Presentation matters. Building a brand matters. Building a community matters. Having a quality product matters. Blizzard releases a me-too product and obliterates even the thought of failure in people’s minds. No one is even thinking, “is Overwatch good?” or caring that it’s a straight up copy of so many other games. Why? They are gods at what they do. They build a masterful product (even when it’s copycat), brilliantly position that game in the market space, and print their own money on the roads they pave for themselves. I needn’t go on.

Why do some Kickstarters for games fail? The game could be phenomenal. The idea could be even better than Warcraft. Did you present it the wrong way? Did you make people care? Or better yet, SHOULD they even care? That’s one people skip far too often.

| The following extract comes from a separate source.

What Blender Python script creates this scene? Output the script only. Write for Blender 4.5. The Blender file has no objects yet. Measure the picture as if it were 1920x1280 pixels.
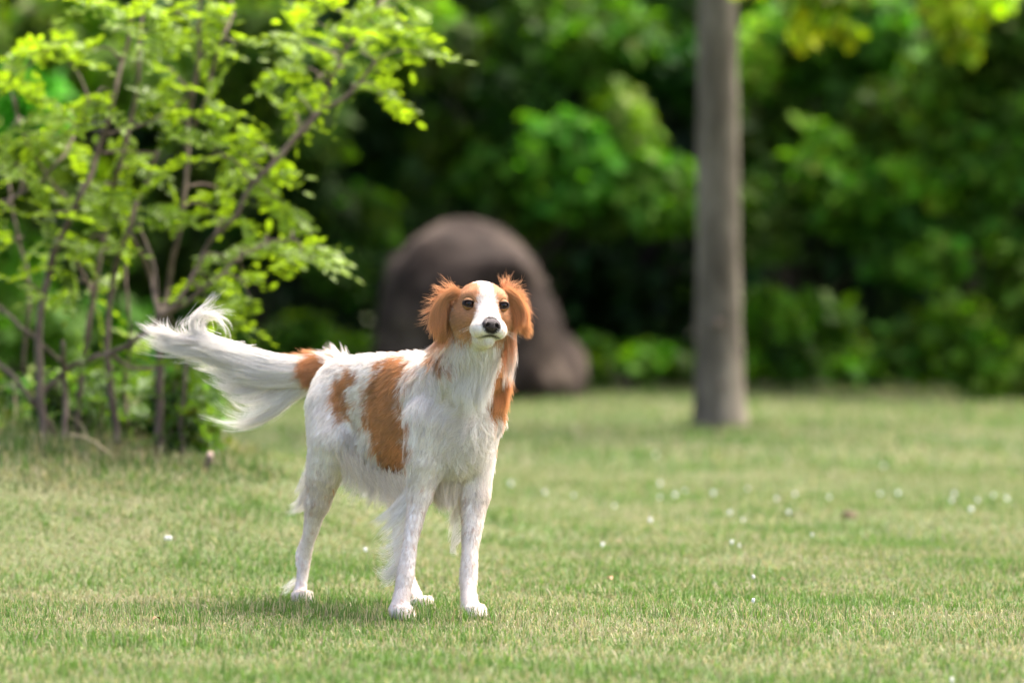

Fooling people doesn’t end well either. You can pretend to be something you’re not, slap on a beautiful facade, wow us with your graphics, and even have a team of marketing savants drum up all sorts of demand. 2-3 months later everyone quits playing, bad mouths your company, and you play catch up for the next 6 years making F2P games or doing licensing deals until people are willing to forgive you at our sheer boredom.

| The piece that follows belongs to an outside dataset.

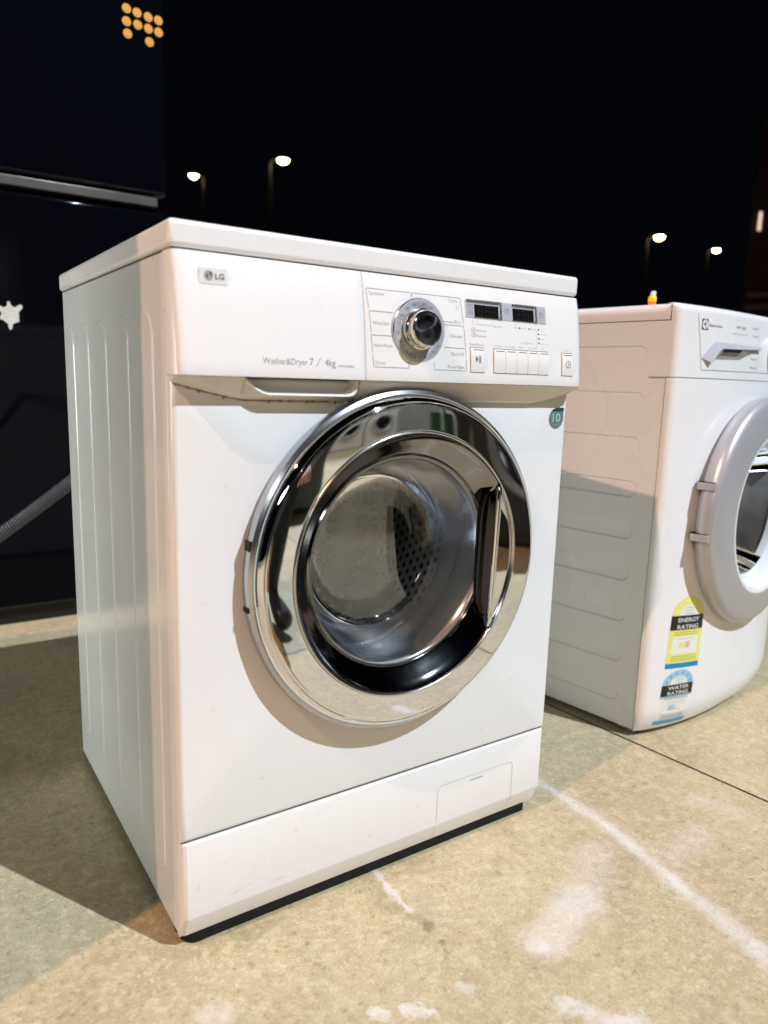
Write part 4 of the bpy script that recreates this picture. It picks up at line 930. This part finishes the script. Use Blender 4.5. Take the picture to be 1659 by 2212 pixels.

We’ve seen a transition away from companies making great games to companies making games they think a large group of people want. To me that’s as absurd as my client wanting to be perceived as the best before actually/even trying to be the best — or worse, knowing he will never even try but wanting to fool people into thinking he is anyway. It’s backwards, and it will fail.

In hindsight I think this made a whole lot more sense in my head, but hey this is where I dump my thoughts.